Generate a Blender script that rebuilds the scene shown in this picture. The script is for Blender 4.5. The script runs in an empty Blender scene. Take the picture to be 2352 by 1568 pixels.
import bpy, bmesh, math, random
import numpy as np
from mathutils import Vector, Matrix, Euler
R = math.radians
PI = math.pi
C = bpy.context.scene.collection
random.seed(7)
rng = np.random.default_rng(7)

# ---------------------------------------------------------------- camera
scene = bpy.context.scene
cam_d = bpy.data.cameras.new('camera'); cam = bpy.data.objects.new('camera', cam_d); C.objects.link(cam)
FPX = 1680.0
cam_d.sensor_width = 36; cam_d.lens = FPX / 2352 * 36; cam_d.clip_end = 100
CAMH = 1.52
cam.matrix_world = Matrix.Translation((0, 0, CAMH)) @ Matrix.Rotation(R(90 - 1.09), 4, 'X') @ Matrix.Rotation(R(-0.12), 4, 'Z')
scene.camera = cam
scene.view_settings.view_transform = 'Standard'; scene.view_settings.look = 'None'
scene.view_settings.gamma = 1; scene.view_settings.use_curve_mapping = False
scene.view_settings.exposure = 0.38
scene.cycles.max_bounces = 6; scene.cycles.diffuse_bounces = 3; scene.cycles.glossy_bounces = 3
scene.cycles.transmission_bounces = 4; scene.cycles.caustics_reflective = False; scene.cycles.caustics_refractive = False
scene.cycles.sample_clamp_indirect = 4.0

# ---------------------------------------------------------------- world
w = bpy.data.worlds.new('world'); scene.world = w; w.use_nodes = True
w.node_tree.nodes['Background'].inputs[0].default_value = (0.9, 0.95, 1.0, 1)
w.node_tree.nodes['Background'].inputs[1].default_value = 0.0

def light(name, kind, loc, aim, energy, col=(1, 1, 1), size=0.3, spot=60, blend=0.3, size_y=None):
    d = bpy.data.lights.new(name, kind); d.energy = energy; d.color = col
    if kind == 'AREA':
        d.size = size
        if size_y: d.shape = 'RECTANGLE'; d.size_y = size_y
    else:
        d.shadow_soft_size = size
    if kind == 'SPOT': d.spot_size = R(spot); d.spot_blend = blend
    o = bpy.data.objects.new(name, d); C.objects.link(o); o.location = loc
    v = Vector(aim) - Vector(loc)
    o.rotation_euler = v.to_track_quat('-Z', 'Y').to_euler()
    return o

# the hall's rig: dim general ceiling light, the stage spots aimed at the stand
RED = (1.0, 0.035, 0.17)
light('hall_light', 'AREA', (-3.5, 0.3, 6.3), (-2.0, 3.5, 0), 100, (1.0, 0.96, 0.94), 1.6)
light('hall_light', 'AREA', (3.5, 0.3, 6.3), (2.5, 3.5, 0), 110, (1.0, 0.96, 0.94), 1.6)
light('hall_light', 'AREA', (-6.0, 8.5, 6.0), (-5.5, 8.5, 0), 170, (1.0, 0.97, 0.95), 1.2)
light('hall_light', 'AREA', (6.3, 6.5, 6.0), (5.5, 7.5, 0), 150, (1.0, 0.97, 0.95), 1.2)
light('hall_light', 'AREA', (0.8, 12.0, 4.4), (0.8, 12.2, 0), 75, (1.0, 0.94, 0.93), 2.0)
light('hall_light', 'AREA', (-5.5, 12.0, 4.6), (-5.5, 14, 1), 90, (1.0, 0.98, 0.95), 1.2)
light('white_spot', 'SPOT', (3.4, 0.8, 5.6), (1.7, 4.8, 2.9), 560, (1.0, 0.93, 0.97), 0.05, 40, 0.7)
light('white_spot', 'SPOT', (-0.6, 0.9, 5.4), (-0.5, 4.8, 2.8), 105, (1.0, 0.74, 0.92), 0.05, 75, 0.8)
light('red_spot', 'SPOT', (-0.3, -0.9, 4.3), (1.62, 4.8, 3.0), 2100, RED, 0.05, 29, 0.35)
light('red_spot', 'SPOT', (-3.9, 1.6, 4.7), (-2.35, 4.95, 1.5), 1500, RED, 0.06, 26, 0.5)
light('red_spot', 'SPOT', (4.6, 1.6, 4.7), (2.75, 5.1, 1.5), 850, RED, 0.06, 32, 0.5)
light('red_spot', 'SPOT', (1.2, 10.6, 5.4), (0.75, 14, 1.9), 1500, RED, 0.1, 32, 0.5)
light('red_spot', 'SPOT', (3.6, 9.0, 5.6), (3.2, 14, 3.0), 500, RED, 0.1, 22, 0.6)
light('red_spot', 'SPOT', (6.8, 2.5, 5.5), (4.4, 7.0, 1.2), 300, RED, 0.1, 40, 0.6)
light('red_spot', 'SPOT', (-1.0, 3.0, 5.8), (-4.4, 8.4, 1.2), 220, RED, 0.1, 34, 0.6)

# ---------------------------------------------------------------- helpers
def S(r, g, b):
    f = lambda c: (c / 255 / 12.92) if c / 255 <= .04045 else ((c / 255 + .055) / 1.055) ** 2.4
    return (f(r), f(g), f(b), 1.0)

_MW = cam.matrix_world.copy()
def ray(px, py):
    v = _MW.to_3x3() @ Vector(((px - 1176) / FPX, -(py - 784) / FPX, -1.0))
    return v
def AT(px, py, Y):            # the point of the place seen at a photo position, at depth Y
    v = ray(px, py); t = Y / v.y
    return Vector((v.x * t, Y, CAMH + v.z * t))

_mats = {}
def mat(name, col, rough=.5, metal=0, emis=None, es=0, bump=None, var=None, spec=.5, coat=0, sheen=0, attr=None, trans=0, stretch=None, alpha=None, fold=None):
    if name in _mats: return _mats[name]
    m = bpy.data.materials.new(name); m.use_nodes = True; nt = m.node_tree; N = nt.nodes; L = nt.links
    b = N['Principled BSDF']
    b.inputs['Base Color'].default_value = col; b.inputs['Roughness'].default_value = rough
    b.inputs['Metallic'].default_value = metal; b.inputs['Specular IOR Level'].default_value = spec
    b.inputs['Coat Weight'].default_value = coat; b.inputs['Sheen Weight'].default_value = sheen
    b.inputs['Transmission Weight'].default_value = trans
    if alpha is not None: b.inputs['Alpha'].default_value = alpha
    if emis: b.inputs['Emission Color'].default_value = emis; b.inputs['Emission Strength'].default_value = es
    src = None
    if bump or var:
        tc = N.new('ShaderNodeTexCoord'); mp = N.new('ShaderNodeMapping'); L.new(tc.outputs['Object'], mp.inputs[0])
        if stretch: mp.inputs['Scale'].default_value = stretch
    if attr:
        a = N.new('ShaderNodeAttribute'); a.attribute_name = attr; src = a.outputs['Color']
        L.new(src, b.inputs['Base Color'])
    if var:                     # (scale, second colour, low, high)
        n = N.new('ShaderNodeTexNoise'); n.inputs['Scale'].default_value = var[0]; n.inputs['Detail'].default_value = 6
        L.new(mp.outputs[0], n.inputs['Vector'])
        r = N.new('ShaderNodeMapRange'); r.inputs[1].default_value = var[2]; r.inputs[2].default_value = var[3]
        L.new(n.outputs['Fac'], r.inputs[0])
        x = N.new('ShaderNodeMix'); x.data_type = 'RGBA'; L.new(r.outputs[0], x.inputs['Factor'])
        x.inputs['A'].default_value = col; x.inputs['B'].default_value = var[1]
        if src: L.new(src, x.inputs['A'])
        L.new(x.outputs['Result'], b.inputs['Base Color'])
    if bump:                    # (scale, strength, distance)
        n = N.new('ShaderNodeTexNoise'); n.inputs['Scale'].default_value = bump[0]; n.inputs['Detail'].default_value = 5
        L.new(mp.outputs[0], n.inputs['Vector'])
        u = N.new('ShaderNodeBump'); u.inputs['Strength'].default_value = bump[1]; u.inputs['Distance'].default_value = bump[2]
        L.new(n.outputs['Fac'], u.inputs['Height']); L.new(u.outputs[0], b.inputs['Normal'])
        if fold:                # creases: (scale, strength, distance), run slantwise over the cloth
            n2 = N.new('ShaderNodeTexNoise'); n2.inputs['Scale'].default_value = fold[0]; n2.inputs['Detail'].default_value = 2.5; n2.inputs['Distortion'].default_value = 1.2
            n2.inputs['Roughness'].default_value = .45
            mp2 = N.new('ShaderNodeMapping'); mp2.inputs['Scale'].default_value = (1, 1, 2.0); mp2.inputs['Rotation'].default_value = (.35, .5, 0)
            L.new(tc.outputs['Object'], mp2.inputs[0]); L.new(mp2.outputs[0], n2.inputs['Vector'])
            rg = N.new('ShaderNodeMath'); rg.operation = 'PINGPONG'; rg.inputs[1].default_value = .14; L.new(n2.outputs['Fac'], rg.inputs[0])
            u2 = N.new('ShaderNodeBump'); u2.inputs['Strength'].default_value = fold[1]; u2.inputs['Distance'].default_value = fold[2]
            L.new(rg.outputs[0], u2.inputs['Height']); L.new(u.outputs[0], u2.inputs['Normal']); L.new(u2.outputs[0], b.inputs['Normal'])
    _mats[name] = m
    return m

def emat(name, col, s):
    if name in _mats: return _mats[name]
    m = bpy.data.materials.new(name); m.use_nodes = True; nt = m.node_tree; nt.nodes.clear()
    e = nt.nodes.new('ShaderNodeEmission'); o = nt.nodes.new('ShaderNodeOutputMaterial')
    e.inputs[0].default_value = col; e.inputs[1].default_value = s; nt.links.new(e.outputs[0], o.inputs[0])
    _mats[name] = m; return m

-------

Repeat exactly, please, each line from the beginning of the data through the line with "rng = np.random.default_rng(7)" in it, and only those lines.

RIGHT ANSWER:
Generate a Blender script that rebuilds the scene shown in this picture. The script is for Blender 4.5. The script runs in an empty Blender scene. Take the picture to be 2352 by 1568 pixels.
import bpy, bmesh, math, random
import numpy as np
from mathutils import Vector, Matrix, Euler
R = math.radians
PI = math.pi
C = bpy.context.scene.collection
random.seed(7)
rng = np.random.default_rng(7)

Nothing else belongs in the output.